An excellent takedown, PZ, but please consider how you use gendered insults in the future. Her gender has nothing to do with why she's wrong, but those terms -- especially "harpy" -- suggest that it does.
And for those who are concerned about male-identified epithets -- they simply do not work the same way. Slurs against women, people of color, gay people, etc. are slurs because they use the invocation of the person's identity as criticism. And that means that the rest of us who share that identity get criticized at the same time. "Dick," "prick," etc. don't use the person's male identity as part of the insult, because the world at large would consider "you're such a MAN" a nonsensical insult. Whereas using "you're such a WOMAN" as an insult is still considered comedy gold.
Posted by: ElStanz | June 9, 2009 4:48 PM
thedrymock: given your comment I'm sure you mind if I point out that you are a weenie.
Posted by: wasd | June 9, 2009 5:48 PM
Yes, like an atheist might for example have a strong burning desire for something like, say, a pork sandwich, and then the universal standard of Judaism and Christianity would tell him what to do.
The Enlightenment, why?oh.. wait did she mean to imply the American revolution when she revered to a "once-revolutionary Judeo-Christian belief" and did she mean to throw the French revolution, a source for the equality you praise on one pile with the holocaust which cant have been the greatest example of equality...
history fail
Posted by: Spidergrackle | June 9, 2009 7:03 PM
The word choice speaks volumes.
Posted by: deang | June 9, 2009 8:17 PM
why should we act with charity toward the poorest and weakest among us?
My right-wing Christian father asked almost that exact same question non-rhetorically. As a ruthless businessman, he argued that his religion teaches that might essentially makes right, and he could marshall scripture as evidence. "Jesus was a warrior," another member of our childhood church once said to me. Another told me that if Jesus came back today he'd be "the CEO of a major corporation or a quarterback on the football team" - in other words, Jesus would be whoever these assholes would want him to be.

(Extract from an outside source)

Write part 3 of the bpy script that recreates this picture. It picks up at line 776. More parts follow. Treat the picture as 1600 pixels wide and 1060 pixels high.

Posted by: norumaru | June 10, 2009 8:27 AM
That is what you get when you grow up in an environment where the dominant worldview can be summed up with these six words: "U! S! A!! U! S! A!"Posted by: Mrs. Jones | June 25, 2009 11:56 AM
I saw a quote from your post referenced on another blog, and stopped by to read the rest. I am a Christian, but will not attempt to bash you over the head with my beliefs. I just want to tell you that I agree with what you say about Ms. Kersten and the other conservative "Christians" like her (don't even get me started on Newt). They somehow think that Christianity is a moral authority to police the world, judge everyone and force society to follow their rules. They make enemies of people they don't deem worthy. They are so concerned with making sure no one else sins (they must not have read "He who has not sinned cast the first stone") that they really miss the entire point. Religion -for me- is my own personal spirituality and how I show compassion, love, patience, understanding and service to others. There are a lot of Christians who get this. Unfortunately, they put their actions where their mouths are instead of being sqeaky wheels like Kersten. You and I may not agree on the deity part, but it sounds like we're both tired of the likes of her.
~Heather
Posted by: James | November 20, 2009 10:47 AM
I am a devout Christian who finds Katherine Kersten just as vile as you do--possibly more so, because she's one of those nuts (like the Campus Crazies at the U of M) who reflects badly upon ALL Christians with her obnoxiousness. My one addition to this post would be a small reminder to guard against the same rhetorical sins Kersten is guilty of--be careful not to paint all Christians with a broadly dismissive brush the way she does with atheists.